The GECKOS Survey: revealing the formation history of a barred galaxy via structural decomposition and resolved spectroscopy

TL;DR

This study demonstrates that detailed photometric decomposition, when integrated with spatially resolved kinematic and population data from MUSE, can separate co-spatial galactic components and reveal their distinct formation histories. By decomposing PGC 044931 into an extended disc, a boxy/peanut bulge, and a nuclear disc, the authors show that these components occupy unique regions in the $h_{3}$ vs $V_{\star}/\sigma_{\star}$ and age–metallicity spaces, enabling a coherent assembly narrative where a disc forms, a bar buckles to produce a boxy/peanut bulge, and a nuclear disc grows via enriched star formation from bar-driven gas inflows. The extended disc remains comparatively metal-poor and fuelled by near-pristine gas, while the nuclear disc forms later and is more metal-rich, highlighting differential evolution within a single galaxy.
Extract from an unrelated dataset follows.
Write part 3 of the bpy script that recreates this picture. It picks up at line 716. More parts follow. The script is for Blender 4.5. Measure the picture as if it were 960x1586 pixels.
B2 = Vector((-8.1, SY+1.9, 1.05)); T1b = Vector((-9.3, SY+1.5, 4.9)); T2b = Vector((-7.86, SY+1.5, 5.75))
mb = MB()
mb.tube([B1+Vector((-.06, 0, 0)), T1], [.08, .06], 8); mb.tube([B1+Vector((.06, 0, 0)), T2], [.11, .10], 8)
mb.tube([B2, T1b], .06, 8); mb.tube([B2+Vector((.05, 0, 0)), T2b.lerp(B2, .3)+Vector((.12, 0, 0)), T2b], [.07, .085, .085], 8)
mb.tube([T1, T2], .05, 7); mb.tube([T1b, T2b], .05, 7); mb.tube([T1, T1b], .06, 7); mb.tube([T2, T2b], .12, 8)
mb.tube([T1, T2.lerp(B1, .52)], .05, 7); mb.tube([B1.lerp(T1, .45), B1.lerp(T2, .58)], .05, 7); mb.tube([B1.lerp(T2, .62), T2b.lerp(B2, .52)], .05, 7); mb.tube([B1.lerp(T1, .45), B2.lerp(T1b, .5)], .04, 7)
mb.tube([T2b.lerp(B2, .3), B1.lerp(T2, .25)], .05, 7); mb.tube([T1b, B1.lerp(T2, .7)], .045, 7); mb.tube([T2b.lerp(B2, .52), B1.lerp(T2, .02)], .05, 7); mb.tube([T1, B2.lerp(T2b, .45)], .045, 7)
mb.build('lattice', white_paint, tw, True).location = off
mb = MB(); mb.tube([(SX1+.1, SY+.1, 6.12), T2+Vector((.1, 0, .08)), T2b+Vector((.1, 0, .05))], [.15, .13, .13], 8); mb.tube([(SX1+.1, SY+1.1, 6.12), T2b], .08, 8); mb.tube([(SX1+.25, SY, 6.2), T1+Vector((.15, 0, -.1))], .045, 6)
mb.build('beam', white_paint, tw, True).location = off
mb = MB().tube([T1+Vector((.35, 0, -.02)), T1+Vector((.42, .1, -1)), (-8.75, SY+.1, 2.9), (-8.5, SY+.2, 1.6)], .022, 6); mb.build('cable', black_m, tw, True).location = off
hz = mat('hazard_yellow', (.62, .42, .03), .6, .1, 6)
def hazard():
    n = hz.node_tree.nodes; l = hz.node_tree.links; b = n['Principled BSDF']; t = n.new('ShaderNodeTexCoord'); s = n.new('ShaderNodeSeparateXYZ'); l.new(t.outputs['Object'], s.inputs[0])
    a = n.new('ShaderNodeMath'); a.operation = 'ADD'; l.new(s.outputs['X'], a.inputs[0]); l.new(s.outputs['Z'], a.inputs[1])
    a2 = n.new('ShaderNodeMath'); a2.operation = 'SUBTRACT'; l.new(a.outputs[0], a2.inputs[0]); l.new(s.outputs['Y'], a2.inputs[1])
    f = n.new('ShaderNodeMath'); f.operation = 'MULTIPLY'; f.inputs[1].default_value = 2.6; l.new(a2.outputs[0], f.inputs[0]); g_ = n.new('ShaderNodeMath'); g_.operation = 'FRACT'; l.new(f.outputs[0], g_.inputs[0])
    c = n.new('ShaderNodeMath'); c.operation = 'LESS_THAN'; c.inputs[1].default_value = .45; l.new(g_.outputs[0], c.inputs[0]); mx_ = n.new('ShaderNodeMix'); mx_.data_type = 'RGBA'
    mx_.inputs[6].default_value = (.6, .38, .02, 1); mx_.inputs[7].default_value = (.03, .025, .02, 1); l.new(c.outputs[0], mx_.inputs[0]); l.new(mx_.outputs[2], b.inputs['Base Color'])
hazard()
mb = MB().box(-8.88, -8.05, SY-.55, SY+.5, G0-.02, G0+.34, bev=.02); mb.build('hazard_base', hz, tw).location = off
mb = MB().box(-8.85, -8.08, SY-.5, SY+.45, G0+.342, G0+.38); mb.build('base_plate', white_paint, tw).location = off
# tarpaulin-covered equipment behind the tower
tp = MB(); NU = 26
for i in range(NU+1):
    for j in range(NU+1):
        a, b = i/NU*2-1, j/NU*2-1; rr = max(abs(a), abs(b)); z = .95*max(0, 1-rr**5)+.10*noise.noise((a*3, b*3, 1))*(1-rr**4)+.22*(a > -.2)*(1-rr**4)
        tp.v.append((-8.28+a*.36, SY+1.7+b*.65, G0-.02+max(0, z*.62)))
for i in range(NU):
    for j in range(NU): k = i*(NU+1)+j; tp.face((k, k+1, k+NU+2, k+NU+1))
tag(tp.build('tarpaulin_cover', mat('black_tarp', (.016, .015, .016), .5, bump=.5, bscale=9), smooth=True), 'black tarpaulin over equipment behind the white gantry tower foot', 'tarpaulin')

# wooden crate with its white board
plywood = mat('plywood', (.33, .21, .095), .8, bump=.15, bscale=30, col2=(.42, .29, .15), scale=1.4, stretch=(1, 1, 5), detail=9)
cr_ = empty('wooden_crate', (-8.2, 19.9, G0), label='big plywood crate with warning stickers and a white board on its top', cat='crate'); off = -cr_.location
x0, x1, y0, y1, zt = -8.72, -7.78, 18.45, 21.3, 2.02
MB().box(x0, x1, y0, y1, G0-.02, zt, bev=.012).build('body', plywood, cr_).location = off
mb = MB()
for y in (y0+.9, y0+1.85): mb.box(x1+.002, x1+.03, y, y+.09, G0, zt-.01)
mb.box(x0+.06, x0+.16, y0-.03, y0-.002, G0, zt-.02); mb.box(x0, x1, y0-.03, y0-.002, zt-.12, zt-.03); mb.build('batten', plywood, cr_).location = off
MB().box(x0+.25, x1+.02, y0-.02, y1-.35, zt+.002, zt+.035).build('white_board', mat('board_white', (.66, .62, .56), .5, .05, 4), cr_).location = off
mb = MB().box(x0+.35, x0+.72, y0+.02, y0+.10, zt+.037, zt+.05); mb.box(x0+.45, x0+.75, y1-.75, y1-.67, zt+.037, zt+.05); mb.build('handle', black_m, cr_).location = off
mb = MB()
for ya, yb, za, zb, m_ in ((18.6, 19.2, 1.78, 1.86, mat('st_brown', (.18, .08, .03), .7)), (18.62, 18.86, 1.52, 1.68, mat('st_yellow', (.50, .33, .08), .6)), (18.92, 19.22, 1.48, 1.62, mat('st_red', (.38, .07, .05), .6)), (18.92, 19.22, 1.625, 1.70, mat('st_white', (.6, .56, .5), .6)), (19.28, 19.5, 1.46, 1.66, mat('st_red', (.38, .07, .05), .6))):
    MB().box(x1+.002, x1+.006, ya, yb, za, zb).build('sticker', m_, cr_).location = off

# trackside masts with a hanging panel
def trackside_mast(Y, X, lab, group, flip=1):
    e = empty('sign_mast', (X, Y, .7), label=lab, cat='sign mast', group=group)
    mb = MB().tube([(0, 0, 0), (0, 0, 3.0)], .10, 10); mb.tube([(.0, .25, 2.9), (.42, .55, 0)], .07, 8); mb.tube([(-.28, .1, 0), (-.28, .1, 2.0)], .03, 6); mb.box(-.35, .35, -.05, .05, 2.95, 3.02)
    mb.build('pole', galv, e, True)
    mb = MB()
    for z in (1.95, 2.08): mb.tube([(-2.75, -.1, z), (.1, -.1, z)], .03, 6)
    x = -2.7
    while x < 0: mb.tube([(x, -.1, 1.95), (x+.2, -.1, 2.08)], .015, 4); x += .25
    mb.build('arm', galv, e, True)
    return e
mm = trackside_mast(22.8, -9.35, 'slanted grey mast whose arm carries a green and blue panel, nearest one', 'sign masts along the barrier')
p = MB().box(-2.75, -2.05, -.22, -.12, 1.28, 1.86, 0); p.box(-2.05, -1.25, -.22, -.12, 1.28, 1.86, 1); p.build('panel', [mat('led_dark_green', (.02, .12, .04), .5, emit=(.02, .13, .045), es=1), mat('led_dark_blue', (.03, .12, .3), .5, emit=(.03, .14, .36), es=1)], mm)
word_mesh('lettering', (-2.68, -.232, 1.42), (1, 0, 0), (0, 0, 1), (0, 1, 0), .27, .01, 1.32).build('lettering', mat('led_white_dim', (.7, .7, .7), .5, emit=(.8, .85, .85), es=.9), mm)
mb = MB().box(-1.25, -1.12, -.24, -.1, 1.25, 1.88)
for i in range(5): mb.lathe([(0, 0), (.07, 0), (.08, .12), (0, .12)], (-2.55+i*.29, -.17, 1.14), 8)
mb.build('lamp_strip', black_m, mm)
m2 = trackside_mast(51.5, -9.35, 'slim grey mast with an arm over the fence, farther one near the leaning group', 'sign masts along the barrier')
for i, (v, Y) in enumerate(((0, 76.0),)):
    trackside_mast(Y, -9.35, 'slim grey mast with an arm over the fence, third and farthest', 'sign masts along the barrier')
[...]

This differential, component-based approach, extended across the GECKOS sample, promises a robust framework to map the assembly histories of Milky Way–like galaxies across cosmic time.

Abstract

Disentangling the (co-)evolution of individual galaxy structural components remains a difficult task, owing to the inability to cleanly isolate light from spatially overlapping components. In this pilot study of PGC\,044931, observed as part of the GECKOS survey, we utilise a VIRCAM $H$-band image to decompose the galaxy into five photometric components, three of which dominate by contributing $>50\%$ of light in specific regions: a main disc, a boxy/peanut bulge, and a nuclear disc. When the photometric decompositions are mapped onto MUSE observations, we find remarkably good separation in stellar kinematic space. All three structures occupy unique locations in the parameter space of the ratio of the light-weighted stellar line-of-sight mean velocity and velocity dispersion ($\rm{V}_{\star}/σ_{\star}$), and the high-order stellar skew ($h_{3}$). These clear and distinct kinematic behaviours allow us to make inferences about the formation histories of the individual components from observations of the mean stellar ages and metallicities of the three components. A clear story emerges: the main disc built over a sustained and extended star formation phase, possibly partly fuelled by gas from a low-metallicity reservoir. Early on, that disc formed a bar that buckled and subsequently formed a nuclear disc in multiple and enriched star-formation episodes. This result is an example of how careful photometric decompositions, combined with spatially well-resolved stellar kinematic information, can help separate out age-metallicity relations of different components and therefore disentangle the formation history of a galaxy. The results of this pilot study can be extended to a differential study of all GECKOS survey galaxies to assert the true diversity of Milky Way-like galaxies.

Figures (3)

• Figure 1: Components of the image decomposition of PGC 044931. Panel a) is the sky-subtracted, $H$-band VIRCAM image (arcsinh scaled), b) is the residual map after subtraction of the five components (linear scale), c)--g) are the five components fit with IMFIT (arcsinh scale, limits altered to show maximum structure), and h) shows the spatial extent of the three dominant components. The extended disc is shown in purple, and the boxy/peanut bulge in pink. The nuclear disc (yellow) is very small and only dominates near the centre.
• Figure 2: Masking regions from Figure \ref{['Fig:decomp']}h overlaid as grey contours on light-weighted stellar kinematic (a) V$_{\star}$, (b) $h_{3}$, and population (c) age, and (d) metallicity maps of PGC 044931. White regions denote masked regions (e.g. due to foreground stars), or areas in which the spaxels did not reach the minimum continuum S/N threshold of 5. A distinctive, metal-rich 'X' shape is present in the metallicity map, seen in other galaxies gonzalez2016, and in agreement with simulations debattista2017fragkoudi2020.
• Figure 3: Separation of the photometric components of PGC 044931 in stellar kinematic and stellar population space. Left: stellar $h_{3}$ vs. $\rm{V}_{\star}/\sigma_{\star}$, with data points corresponding to Voronoi bins for which the majority of the bin is located in one of the photometric regions. The underlying extended disc, boxy/peanut bulge (bar), and nuclear disc show distinctly different behaviours in this parameter space, allowing us to confidently make inferences about their star formation histories. Right: mean light-weighted stellar metallicity vs. stellar age. The nuclear disc is clearly separated from the bar and boxy/peanut bulge and the boxy/peanut region is on average older and more metal-rich than the underlying disc. The colour saturation indicates the fraction of light attributed to the given component in each bin.